Tuesday, July 19, 2011

Hooch Heaven

 
After the hundredth time I got the “oh Paris, that must have been wonderful” line when chatting with my new colleagues (most of whom are angling to go TO Paris) I gave up explaining why, as lovely as Paris is, I cut that tour short by a year to take on this assignment, but plan to subject you, faithful reader, to my thoughts on why hooch living is so much nicer than residing in the city of lights.
 
First – according to the font of all knowledge (Wikipedia) a “hooch” is Vietnam War era military slang for a thatched hut, OR military slang for a temporary shelter made from a poncho or tarp.


The Hippie Era Hooch

Here, the term is usually applied to living quarters constructed from shipping containers which are laid out in an orderly grid pattern to make a hooch village. The container is often divided into two or more segments, doors are installed, and water and electricity (to power the AC/heater thank heavens) is run into them.  Prefab fixtures are dropped in along with one or more bunkbeds, and if you are fortunate enough, a desk, a chair, a bureau and maybe even some lockers are added and voila, home sweet home. They are a ritzier version of many 3rd world roadside stores that operate out of shipping containers (no AC).

Often, these portable homes are stacked on one another and stairs are added (a hooch town).  These configurations can grow to include office hooches, or meeting/gym/cafeteria hooches where containers are combined to offer a communal space. As construction of more traditional apartments (if rocket resistant structures with sniper nests are deemed “normal”) struggles to keep up with staffing Embassy Kabul has become a hooch municipality – with several connected hooch villages and at least two hooch towns.  I was initially impressed with our hooch collection, but as I had the chance to visit some US military bases and the ISAF headquarters (International Security Assistance Force, a.k.a. the coalition) I soon realized that downtown Kabul is nothing short of a hooch megalopolis.  How a landlocked country a thousand miles or so from the sea, got so many containers is a mystery to me – but I’m finding out and buying stock in them the next time we decide to set up a portable city in some troubled country.

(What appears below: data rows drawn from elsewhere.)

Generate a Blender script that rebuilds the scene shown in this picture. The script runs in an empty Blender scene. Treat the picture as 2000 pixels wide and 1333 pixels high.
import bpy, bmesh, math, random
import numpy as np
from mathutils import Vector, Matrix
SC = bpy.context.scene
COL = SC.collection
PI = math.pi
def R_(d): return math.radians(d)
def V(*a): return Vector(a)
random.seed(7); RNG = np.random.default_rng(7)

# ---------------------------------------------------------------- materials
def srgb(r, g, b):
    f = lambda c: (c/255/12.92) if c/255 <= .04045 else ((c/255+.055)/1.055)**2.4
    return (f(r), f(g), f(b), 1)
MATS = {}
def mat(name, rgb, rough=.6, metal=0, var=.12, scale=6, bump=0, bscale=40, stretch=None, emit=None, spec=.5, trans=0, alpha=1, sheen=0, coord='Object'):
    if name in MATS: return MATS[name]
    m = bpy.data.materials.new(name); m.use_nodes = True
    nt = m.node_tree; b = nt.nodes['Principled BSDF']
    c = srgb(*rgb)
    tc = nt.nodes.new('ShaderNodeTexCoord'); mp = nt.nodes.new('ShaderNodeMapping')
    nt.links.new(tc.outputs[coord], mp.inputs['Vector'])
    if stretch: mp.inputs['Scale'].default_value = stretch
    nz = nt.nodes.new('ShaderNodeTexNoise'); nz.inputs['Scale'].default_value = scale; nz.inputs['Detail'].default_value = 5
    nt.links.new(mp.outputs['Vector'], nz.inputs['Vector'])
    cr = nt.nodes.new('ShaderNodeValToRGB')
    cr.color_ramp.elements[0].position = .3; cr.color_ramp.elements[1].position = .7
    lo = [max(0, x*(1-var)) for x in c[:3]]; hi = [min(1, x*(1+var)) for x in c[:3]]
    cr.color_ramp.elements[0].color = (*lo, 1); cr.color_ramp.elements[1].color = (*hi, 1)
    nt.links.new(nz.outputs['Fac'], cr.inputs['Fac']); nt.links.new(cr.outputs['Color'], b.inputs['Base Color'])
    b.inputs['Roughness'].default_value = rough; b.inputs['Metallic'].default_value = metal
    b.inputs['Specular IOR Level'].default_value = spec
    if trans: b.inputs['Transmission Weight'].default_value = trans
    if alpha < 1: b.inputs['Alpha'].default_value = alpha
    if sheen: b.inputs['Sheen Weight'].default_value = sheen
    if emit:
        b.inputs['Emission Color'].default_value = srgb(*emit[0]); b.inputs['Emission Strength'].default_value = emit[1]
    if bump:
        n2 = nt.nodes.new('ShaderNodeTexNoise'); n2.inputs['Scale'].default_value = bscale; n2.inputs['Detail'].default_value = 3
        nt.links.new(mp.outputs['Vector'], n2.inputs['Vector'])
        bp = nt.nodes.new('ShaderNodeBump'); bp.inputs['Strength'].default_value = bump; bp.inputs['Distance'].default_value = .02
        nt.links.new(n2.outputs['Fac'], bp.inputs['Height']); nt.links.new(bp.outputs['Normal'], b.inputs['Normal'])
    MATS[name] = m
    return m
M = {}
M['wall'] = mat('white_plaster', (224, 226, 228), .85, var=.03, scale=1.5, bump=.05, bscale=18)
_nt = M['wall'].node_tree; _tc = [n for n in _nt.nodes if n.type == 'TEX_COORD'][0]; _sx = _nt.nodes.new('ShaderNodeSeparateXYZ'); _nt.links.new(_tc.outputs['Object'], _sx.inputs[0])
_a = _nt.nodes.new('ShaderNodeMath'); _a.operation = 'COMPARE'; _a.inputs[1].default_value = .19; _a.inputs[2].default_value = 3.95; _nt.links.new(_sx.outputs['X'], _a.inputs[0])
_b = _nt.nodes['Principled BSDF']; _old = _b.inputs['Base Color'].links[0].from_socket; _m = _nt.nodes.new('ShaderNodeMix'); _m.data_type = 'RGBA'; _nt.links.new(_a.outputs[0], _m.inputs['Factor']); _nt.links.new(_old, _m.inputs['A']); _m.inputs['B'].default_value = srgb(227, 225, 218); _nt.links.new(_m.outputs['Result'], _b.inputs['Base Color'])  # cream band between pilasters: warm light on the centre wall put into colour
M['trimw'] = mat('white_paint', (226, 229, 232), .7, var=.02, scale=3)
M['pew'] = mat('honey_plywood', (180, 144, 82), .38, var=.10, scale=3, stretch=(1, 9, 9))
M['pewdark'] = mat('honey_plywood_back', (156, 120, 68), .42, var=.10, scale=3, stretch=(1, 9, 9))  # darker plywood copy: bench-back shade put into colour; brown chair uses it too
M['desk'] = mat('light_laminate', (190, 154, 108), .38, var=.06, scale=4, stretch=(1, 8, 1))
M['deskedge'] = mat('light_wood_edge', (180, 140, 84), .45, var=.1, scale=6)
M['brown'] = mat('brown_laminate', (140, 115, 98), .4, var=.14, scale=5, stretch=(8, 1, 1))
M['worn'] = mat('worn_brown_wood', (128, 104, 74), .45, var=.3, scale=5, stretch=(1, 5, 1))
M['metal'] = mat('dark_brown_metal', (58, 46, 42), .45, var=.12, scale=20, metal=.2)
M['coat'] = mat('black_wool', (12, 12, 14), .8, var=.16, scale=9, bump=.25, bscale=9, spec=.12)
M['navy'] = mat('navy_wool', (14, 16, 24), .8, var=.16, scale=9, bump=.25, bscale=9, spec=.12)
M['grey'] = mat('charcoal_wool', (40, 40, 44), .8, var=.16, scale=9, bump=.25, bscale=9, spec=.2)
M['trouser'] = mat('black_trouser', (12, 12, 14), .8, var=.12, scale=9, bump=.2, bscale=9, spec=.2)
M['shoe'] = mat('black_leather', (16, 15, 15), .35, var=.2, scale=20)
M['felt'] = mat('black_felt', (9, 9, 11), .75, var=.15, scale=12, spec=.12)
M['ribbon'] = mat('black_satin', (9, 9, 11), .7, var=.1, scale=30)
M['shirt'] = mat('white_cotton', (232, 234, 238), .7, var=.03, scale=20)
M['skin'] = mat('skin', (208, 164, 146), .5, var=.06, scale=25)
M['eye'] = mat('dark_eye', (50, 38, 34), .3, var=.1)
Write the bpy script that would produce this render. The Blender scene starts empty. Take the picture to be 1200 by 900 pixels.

Anyhow, since the routine here seems to be work, work out, talk about work, repeat – the ups and downs of hooch living are often debated, and small differences in hooch design, maintenance or location acquire significance.  As for me, I’m in the hooch honeymoon period, particularly as I happen not to have a hooch-mate at the moment to offend with my failings in hooch etiquette.

Coming from Paris, where my family and I enjoyed a beautiful and spacious apartment in a very posh neighborhood with world-class wine, cheese and bread shops within a hundred meters I was very excited to embark on a kind of lodging cleansing ritual here, which I hope will allow me to again live contentedly within my actual means as a low-level bureaucrat in Washington DC.

I am in hooch heaven here, with a cozy little box that offers amenities far beyond what Paris had to offer. To wit:

Firstly, the temperature is perfect, because unlike Paris, which still runs its charming apartments on soviet-style heating and cooling technology (and by cooling I mean opening the windows), my small hooch is quickly brought to the perfect temperature with the flick of a switch and turn of a dial. 

Secondly, there is no dragging kids, bags, dogs, groceries or anything else up endless steps because the elevator is either to small to fit the average visiting U.S. relative, or is out of order, because the blacksmith who makes the parts for the elevator built 100 years ago is taking his 8 weeks of mandatory vacation. (Sorry my Parisian friends, but you know it’s true)

Thirdly, the sink, shower and TOILET are all where they are supposed to be, by which I mean within easy stumbling distance, not a quarter mile down the hall past the sleeping children.

Fourthly, my hooch has no sleeping (or not sleeping) children…  Just kidding guys, wanted to check if you’re reading.

Finally, and most importantly, my hooch combines fashion with function, and while I enjoyed the ornate (but non-functional) fireplaces we had in Paris, the fashionable AND functional brown barriers (the ones that could save my life) are my decoration of choice.

This link is to the best photo I’ve seen of the hooch village I am living in – and comes to you courtesy of Representative Martin Heinrich of New Mexico.


My camera capabilities are currently impaired, but I have a picture of my last hooch habitation on a French base in N’Djamena Chad where I was helping coordinate the departure of American citizens.  It almost passes for my current hooch (Kabul furniture is nicer, but lacks fancy drapes...) , suggesting that either hooch architecture is universal, or our good friends knew we’d be most comfortable in these accommodations.  (I should note in all seriousness that the French authorities were incredibly generous in their support both to the diplomats they housed and the many Americans they evacuated from the country during a rebel assault on the city).